Nunavut: The dream that just wouldn’t go away
Though Feb. 15, 1999 was a great day in the history of Nunavut, Allen Maghagak reminds us that that there have many other great days in the past.
ALLEN MAGHAGAK
Special to Nunatsiaq News
CAMBRIDGE BAY — This has been a long struggle arising from a dream, a dream that just couldn’t go away.
As soon as the Supreme Court of Canada recognized that native people of Canada had aboriginal rights in 1973, the Inuit of Canada began to research, develop and negotiate their interpretation of that right in the context of land claims.
The Inuit of NWT started the first round of negotiations in 1974 and had the first agreement-in-principle in 1978, which, unfortunately or, maybe fortunately, was defeated in the ratification vote because of its complexity and too legalistic language. Shortly after that, the Inuvialuit of the Beaufort Area decided to negotiate on their own because of the pressing oil and gas exploration and development in their own backyard.
The Inuit of the Kitikmeot, Kivalliq and Qikiqtani Regions met with the Inuit Tapirisat of Canada and decided to begin their research and develop their own negotiating position in late 1979 and began the second stage of talks with the federal government in 1980.
Our vision and understanding at the time was that we would not be able to get all the land under our ownership, so we therefore concentrated on a strong management component in all areas that affected us.
You can see from the development of rights to harvest wildlife and the need for Inuit to drive the boards, development of harvesting levels, conservation of species for future use, and most of all, a comprehensive land use planning process to protect the environment that has the power to dictate whether mineral development can take place or not.
On the other hand, the lands and resources section of the agreement spells out the terms and conditions that developers can use if they want to do business in Nunavut.

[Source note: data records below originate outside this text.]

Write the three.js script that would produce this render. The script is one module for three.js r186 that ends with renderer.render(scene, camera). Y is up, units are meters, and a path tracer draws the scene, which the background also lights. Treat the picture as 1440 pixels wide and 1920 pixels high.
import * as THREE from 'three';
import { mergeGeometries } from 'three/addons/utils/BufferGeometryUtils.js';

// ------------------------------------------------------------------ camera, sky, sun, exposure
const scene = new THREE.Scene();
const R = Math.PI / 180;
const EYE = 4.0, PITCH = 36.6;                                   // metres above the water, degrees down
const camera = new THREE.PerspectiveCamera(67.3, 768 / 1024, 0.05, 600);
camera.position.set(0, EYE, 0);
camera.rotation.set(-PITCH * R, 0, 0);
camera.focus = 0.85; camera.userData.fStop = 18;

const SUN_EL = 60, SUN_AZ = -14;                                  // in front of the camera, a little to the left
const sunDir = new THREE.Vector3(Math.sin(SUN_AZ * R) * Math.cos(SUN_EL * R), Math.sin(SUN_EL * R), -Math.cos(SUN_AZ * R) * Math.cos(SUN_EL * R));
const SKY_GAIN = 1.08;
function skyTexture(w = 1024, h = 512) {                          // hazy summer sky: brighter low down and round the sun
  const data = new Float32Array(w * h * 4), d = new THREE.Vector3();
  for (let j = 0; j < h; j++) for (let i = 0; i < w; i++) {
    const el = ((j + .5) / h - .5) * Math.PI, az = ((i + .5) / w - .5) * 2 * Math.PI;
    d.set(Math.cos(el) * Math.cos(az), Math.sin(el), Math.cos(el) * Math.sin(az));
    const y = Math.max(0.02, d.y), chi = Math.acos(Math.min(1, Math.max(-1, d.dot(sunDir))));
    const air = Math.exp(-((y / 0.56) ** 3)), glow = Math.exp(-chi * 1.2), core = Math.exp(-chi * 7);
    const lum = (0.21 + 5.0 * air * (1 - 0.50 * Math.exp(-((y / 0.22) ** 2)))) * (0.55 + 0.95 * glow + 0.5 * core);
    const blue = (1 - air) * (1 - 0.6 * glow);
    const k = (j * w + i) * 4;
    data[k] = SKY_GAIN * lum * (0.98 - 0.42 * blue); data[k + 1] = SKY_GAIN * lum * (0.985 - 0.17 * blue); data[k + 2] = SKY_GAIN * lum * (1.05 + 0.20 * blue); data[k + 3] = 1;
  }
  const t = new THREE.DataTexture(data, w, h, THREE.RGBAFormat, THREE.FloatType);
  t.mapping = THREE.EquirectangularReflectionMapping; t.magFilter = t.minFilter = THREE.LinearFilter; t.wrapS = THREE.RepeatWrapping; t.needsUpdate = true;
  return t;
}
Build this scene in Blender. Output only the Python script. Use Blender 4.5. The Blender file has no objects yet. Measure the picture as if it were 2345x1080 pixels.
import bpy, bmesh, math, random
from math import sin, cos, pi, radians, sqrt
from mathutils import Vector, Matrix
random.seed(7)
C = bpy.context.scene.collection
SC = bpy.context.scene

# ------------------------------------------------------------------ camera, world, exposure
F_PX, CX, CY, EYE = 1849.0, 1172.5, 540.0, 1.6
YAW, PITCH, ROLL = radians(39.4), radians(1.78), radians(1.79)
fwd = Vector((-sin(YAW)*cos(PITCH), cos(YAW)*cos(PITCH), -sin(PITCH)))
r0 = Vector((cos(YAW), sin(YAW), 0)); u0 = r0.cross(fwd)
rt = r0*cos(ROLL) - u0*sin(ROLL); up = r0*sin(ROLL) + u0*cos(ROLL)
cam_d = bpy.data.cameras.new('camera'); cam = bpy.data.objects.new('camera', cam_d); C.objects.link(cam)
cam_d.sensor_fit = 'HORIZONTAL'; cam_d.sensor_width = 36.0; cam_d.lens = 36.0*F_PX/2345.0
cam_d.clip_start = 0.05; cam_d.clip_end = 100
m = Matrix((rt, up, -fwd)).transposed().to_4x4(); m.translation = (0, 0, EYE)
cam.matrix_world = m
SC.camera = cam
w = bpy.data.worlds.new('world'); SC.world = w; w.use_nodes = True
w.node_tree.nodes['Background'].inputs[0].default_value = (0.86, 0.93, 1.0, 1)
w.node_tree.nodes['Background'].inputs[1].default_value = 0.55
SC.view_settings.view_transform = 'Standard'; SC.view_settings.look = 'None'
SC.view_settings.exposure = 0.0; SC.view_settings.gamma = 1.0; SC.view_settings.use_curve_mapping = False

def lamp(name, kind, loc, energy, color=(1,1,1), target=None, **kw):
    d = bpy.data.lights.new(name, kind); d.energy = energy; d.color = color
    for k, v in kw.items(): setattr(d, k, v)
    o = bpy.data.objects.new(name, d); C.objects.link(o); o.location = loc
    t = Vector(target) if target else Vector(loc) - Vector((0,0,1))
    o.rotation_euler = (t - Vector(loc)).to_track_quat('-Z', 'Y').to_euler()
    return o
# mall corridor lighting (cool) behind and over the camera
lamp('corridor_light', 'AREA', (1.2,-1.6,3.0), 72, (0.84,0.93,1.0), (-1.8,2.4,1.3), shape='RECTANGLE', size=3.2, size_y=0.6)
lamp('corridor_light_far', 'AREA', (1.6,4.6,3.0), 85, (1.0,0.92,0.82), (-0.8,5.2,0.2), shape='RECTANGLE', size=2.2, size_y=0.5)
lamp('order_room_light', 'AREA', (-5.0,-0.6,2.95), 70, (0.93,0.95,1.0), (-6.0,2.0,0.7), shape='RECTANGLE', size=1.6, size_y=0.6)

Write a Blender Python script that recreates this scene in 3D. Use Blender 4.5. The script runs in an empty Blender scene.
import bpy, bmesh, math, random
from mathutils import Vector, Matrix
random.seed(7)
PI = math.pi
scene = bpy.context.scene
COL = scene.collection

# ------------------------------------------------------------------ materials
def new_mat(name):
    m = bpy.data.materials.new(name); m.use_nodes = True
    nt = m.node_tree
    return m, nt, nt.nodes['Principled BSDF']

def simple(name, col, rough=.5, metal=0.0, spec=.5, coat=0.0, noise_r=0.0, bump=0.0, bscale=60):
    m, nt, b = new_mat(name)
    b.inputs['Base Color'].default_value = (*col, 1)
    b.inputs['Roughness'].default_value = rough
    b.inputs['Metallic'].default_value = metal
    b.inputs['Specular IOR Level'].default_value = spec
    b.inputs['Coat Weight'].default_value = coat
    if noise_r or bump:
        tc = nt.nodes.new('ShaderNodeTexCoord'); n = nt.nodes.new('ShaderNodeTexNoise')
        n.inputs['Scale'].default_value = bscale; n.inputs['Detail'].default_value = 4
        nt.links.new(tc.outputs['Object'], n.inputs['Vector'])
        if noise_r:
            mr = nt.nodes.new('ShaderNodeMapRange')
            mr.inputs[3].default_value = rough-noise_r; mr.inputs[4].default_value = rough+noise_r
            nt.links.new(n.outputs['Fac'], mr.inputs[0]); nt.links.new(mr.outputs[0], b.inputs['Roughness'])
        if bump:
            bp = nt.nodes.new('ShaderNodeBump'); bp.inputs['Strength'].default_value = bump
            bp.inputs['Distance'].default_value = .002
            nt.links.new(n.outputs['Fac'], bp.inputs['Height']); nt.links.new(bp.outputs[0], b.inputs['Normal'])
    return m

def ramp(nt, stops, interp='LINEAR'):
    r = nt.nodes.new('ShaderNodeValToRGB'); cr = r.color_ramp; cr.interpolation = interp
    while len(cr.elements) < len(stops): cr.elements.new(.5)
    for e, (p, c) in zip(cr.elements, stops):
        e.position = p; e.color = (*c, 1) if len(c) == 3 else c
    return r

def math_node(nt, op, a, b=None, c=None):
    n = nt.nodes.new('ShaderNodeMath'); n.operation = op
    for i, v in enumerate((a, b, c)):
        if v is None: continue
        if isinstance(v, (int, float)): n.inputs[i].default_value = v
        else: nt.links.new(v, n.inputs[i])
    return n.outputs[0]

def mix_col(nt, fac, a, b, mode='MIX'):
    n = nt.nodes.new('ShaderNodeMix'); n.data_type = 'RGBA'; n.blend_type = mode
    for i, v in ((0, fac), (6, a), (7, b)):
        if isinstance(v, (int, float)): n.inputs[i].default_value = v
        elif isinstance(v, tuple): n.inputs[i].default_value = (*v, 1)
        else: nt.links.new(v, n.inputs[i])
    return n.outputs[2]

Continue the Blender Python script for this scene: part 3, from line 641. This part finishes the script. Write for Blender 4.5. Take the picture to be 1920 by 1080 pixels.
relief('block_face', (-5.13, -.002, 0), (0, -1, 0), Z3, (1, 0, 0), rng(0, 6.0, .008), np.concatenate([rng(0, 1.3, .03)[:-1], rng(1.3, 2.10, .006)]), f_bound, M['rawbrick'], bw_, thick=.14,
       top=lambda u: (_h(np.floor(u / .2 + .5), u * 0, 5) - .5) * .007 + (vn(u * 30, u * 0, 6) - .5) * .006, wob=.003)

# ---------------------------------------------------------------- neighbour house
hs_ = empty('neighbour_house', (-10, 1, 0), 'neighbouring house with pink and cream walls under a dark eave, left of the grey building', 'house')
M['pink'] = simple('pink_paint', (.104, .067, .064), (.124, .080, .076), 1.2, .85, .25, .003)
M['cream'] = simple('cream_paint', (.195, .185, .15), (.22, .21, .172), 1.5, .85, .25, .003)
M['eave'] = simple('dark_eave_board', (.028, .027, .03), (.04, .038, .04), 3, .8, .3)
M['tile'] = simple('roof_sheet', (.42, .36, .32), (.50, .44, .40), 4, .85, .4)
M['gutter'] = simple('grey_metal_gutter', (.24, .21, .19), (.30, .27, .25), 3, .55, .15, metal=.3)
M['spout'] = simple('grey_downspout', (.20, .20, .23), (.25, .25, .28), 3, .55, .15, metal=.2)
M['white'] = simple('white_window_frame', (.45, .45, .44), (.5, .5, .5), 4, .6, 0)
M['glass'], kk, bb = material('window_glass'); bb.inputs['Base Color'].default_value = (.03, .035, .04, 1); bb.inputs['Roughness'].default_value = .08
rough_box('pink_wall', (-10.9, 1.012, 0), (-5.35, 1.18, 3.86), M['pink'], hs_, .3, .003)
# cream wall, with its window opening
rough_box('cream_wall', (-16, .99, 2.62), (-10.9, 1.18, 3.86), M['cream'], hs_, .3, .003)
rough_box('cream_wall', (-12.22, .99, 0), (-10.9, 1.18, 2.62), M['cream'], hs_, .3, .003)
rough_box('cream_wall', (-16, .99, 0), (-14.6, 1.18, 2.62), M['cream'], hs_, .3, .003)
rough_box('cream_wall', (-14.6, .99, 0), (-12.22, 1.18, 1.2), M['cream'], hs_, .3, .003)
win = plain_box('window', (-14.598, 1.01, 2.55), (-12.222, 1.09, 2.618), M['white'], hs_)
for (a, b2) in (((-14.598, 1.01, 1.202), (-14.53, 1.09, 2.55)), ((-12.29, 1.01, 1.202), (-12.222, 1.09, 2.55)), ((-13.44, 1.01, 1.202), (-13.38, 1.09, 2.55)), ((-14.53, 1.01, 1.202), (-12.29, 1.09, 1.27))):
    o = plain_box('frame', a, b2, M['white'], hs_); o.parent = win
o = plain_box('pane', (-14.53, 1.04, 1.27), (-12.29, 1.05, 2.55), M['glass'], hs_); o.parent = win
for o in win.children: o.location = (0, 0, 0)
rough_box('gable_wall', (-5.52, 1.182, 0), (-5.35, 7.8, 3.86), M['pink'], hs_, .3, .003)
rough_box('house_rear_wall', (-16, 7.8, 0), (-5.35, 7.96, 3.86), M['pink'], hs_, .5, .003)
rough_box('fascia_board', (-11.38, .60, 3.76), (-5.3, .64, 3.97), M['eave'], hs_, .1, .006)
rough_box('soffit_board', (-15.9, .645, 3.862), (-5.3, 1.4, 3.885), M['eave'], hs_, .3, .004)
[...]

And for Inuit to direct their own organizations and business arms to be involved on an equal footing with the industrial sector.
No land claims without Nunavut
It has been a long-held position that the Inuit would not sign any land claims agreement with governments without clarifying our political future. Just as clearly as the land claims process spelled out the Inuit position on lands and resources ownership and management jurisdiction under our control, Nunavut was always in the forefront of the Inuit positions, dating back to the 1979 position paper entitled “Political Development in Nunavut,” which was hotly debated by the Inuit leadership at the Baker Lake annual assembly of the Inuit Tapirisat of Canada.
Today, as we begin the final countdown to the long-held dream of Nunavut, please do not forget too, that other dates should not be forgotten: the 1982 plebiscite to divide the NWT, and the 1992 plebiscite on the boundary that was negotiated between the Inuit and the Dene, including many overlap negotiations in between with other aboriginal groups.
The blueprint is in place: the groundwork, the many hours of negotiating the Nunavut land claims agreement and the political accord that is now recognized as the cornerstone of the creation of a new territory of Nunavut .
Now it is up to today’s leadership to put in place a new government that will compliment what has been achieved in the aboriginal struggle in the land claims process. A government that will be made for the people, by the people and of the people of Nunavut that will have an old twist for some of us, but a new concept to some who have not taken the time to understand the Inuit language, culture and heritage.
In closing, there are many people to thank and remember who contributed to the creation of Nunavut, but that will also be another page in history in itself, so for now, let us celebrate and cherish the dream that just couldn’t go away.
Koana.
Alan Maghagak, of Cambridge Bay, is a former chief negotiator with the Tungavik Federation Nunavut, the organization that successfully negotiated the Nunavut land claim agreement.